Data shown
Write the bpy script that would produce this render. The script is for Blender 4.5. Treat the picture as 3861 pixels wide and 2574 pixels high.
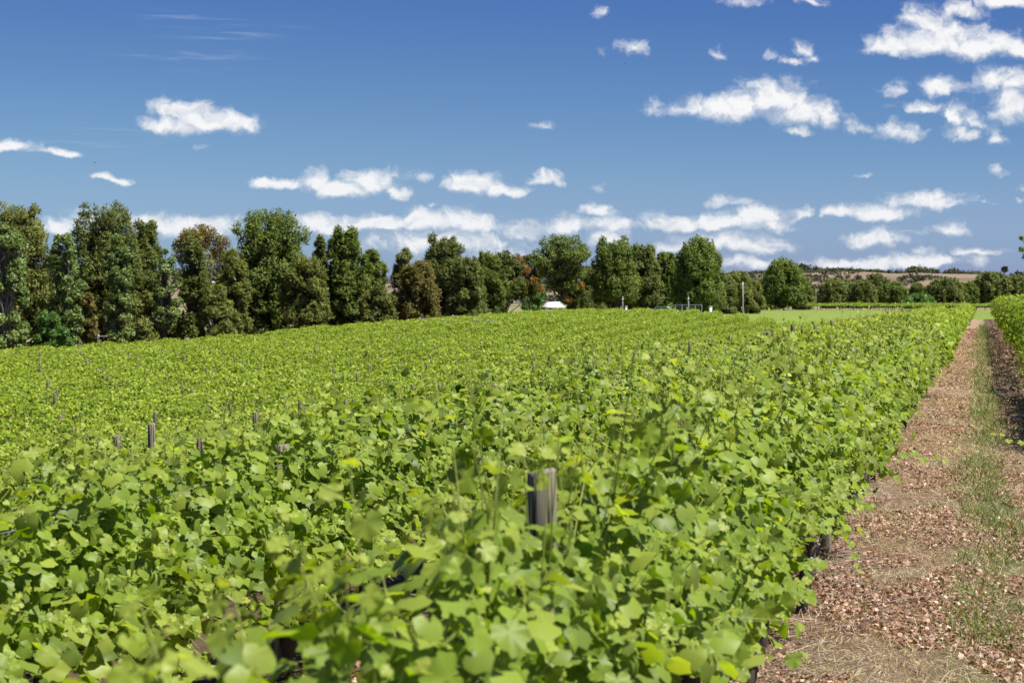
import bpy, math, random
import numpy as np
from mathutils import Vector
R = math.radians
sc = bpy.context.scene
for o in list(bpy.data.objects): bpy.data.objects.remove(o, do_unlink=True)
rng = np.random.default_rng(11)
random.seed(5)

# ------------------------------------------------------------------ camera
# World: vine rows run along +Y, the camera stands over the track at x = 0.
CAM_H = 2.3
FS = 7800.0                      # focal length in pixels of the 3861 px wide photograph
VX, VY = 3705.0, 1122.0          # vanishing point of the rows
cam_d = bpy.data.cameras.new("camera")
cam = bpy.data.objects.new("camera", cam_d); sc.collection.objects.link(cam)
cam.location = (0, 0, CAM_H); cam.rotation_euler = (R(90), 0, 0)
cam_d.sensor_width = 36.0; cam_d.lens = 36.0*FS/3861
cam_d.shift_x = -(VX-1930.5)/3861; cam_d.shift_y = (VY-1287)/3861
cam_d.clip_start = 0.1; cam_d.clip_end = 30000
cam_d.dof.use_dof = True; cam_d.dof.focus_distance = 22.0; cam_d.dof.aperture_fstop = 6.3
sc.camera = cam

# ------------------------------------------------------------------ sun, sky, exposure
SUN_EL, SUN_AZ = 61.0, 99.0     # azimuth clockwise from +Y: from the right, slightly behind
sd = bpy.data.lights.new("sun", 'SUN'); sd.energy = 5.0; sd.angle = R(0.53); sd.color = (1.0, 0.96, 0.88)
sun = bpy.data.objects.new("sun", sd); sc.collection.objects.link(sun)
sdir = Vector((math.sin(R(SUN_AZ))*math.cos(R(SUN_EL)), math.cos(R(SUN_AZ))*math.cos(R(SUN_EL)), math.sin(R(SUN_EL))))
sun.rotation_euler = sdir.to_track_quat('Z', 'Y').to_euler()
sc.view_settings.view_transform = 'Standard'; sc.view_settings.look = 'None'
sc.view_settings.gamma = 1.0; sc.view_settings.exposure = 0.70
sc.render.resolution_x = 1024; sc.render.resolution_y = 682

def V2(x, y):                    # point of the 2352 px view of the photograph -> azimuth, elevation
    u = (x*1.6416-VX)/FS; v = (VY-y*1.6416)/FS
    return math.atan(u), math.atan(v/math.hypot(1, u))

class NT:
    def __init__(s, tree): s.t = tree; tree.nodes.clear()
    def n(s, typ, **kw):
        nd = s.t.nodes.new(typ)
        for k, v in kw.items():
            if k == 'inp':
                for i, val in v.items():
                    if isinstance(val, bpy.types.NodeSocket): s.t.links.new(val, nd.inputs[i])
                    else: nd.inputs[i].default_value = val
            else: setattr(nd, k, v)
        return nd
    def m(s, op, a, b=0.0, c=None, clamp=False):
        nd = s.n('ShaderNodeMath', operation=op, use_clamp=clamp)
        for i, v in enumerate((a, b) if c is None else (a, b, c)):
            if isinstance(v, bpy.types.NodeSocket): s.t.links.new(v, nd.inputs[i])
            else: nd.inputs[i].default_value = v
        return nd.outputs[0]
    def vm(s, op, a, b=None, c=None):
        nd = s.n('ShaderNodeVectorMath', operation=op)
        for i, v in enumerate((a, b, c)):
            if v is None: continue
            if isinstance(v, bpy.types.NodeSocket): s.t.links.new(v, nd.inputs[i])
            else: nd.inputs[i].default_value = v
        return nd
    def mix(s, f, a, b, blend='MIX'):
        nd = s.n('ShaderNodeMix', data_type='RGBA', blend_type=blend)
        for i, v in ((0, f), (6, a), (7, b)):
            if isinstance(v, bpy.types.NodeSocket): s.t.links.new(v, nd.inputs[i])
            else: nd.inputs[i].default_value = v if i == 0 else (tuple(v)+(1,))[:4]
        return nd.outputs[2]
    def noise(s, vec, scale, detail=4, rough=0.5, dist=0.0):
        nd = s.n('ShaderNodeTexNoise', inp={'Scale': scale, 'Detail': detail, 'Roughness': rough, 'Distortion': dist})
        if vec is not None: s.t.links.new(vec, nd.inputs['Vector'])
        return nd.outputs[0]
    def sm(s, x, a, b, lo=0.0, hi=1.0):
        nd = s.n('ShaderNodeMapRange', interpolation_type='SMOOTHSTEP', inp={0: x, 1: a, 2: b, 3: lo, 4: hi})
        return nd.outputs[0]
    def link(s, a, b): s.t.links.new(a, b)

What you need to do
Transcribe the listing in full and omit the pictures.

Worked answer
Write the bpy script that would produce this render. The script is for Blender 4.5. Treat the picture as 3861 pixels wide and 2574 pixels high.
import bpy, math, random
import numpy as np
from mathutils import Vector
R = math.radians
sc = bpy.context.scene
for o in list(bpy.data.objects): bpy.data.objects.remove(o, do_unlink=True)
rng = np.random.default_rng(11)
random.seed(5)

# ------------------------------------------------------------------ camera
# World: vine rows run along +Y, the camera stands over the track at x = 0.
CAM_H = 2.3
FS = 7800.0                      # focal length in pixels of the 3861 px wide photograph
VX, VY = 3705.0, 1122.0          # vanishing point of the rows
cam_d = bpy.data.cameras.new("camera")
cam = bpy.data.objects.new("camera", cam_d); sc.collection.objects.link(cam)
cam.location = (0, 0, CAM_H); cam.rotation_euler = (R(90), 0, 0)
cam_d.sensor_width = 36.0; cam_d.lens = 36.0*FS/3861
cam_d.shift_x = -(VX-1930.5)/3861; cam_d.shift_y = (VY-1287)/3861
cam_d.clip_start = 0.1; cam_d.clip_end = 30000
cam_d.dof.use_dof = True; cam_d.dof.focus_distance = 22.0; cam_d.dof.aperture_fstop = 6.3
sc.camera = cam

# ------------------------------------------------------------------ sun, sky, exposure
SUN_EL, SUN_AZ = 61.0, 99.0     # azimuth clockwise from +Y: from the right, slightly behind
sd = bpy.data.lights.new("sun", 'SUN'); sd.energy = 5.0; sd.angle = R(0.53); sd.color = (1.0, 0.96, 0.88)
sun = bpy.data.objects.new("sun", sd); sc.collection.objects.link(sun)
sdir = Vector((math.sin(R(SUN_AZ))*math.cos(R(SUN_EL)), math.cos(R(SUN_AZ))*math.cos(R(SUN_EL)), math.sin(R(SUN_EL))))
sun.rotation_euler = sdir.to_track_quat('Z', 'Y').to_euler()
sc.view_settings.view_transform = 'Standard'; sc.view_settings.look = 'None'
sc.view_settings.gamma = 1.0; sc.view_settings.exposure = 0.70
sc.render.resolution_x = 1024; sc.render.resolution_y = 682

def V2(x, y):                    # point of the 2352 px view of the photograph -> azimuth, elevation
    u = (x*1.6416-VX)/FS; v = (VY-y*1.6416)/FS
    return math.atan(u), math.atan(v/math.hypot(1, u))

class NT:
    def __init__(s, tree): s.t = tree; tree.nodes.clear()
    def n(s, typ, **kw):
        nd = s.t.nodes.new(typ)
        for k, v in kw.items():
            if k == 'inp':
                for i, val in v.items():
                    if isinstance(val, bpy.types.NodeSocket): s.t.links.new(val, nd.inputs[i])
                    else: nd.inputs[i].default_value = val
            else: setattr(nd, k, v)
        return nd
    def m(s, op, a, b=0.0, c=None, clamp=False):
        nd = s.n('ShaderNodeMath', operation=op, use_clamp=clamp)
        for i, v in enumerate((a, b) if c is None else (a, b, c)):
            if isinstance(v, bpy.types.NodeSocket): s.t.links.new(v, nd.inputs[i])
            else: nd.inputs[i].default_value = v
        return nd.outputs[0]
    def vm(s, op, a, b=None, c=None):
        nd = s.n('ShaderNodeVectorMath', operation=op)
        for i, v in enumerate((a, b, c)):
            if v is None: continue
            if isinstance(v, bpy.types.NodeSocket): s.t.links.new(v, nd.inputs[i])
            else: nd.inputs[i].default_value = v
        return nd
    def mix(s, f, a, b, blend='MIX'):
        nd = s.n('ShaderNodeMix', data_type='RGBA', blend_type=blend)
        for i, v in ((0, f), (6, a), (7, b)):
            if isinstance(v, bpy.types.NodeSocket): s.t.links.new(v, nd.inputs[i])
            else: nd.inputs[i].default_value = v if i == 0 else (tuple(v)+(1,))[:4]
        return nd.outputs[2]
    def noise(s, vec, scale, detail=4, rough=0.5, dist=0.0):
        nd = s.n('ShaderNodeTexNoise', inp={'Scale': scale, 'Detail': detail, 'Roughness': rough, 'Distortion': dist})
        if vec is not None: s.t.links.new(vec, nd.inputs['Vector'])
        return nd.outputs[0]
    def sm(s, x, a, b, lo=0.0, hi=1.0):
        nd = s.n('ShaderNodeMapRange', interpolation_type='SMOOTHSTEP', inp={0: x, 1: a, 2: b, 3: lo, 4: hi})
        return nd.outputs[0]
    def link(s, a, b): s.t.links.new(a, b)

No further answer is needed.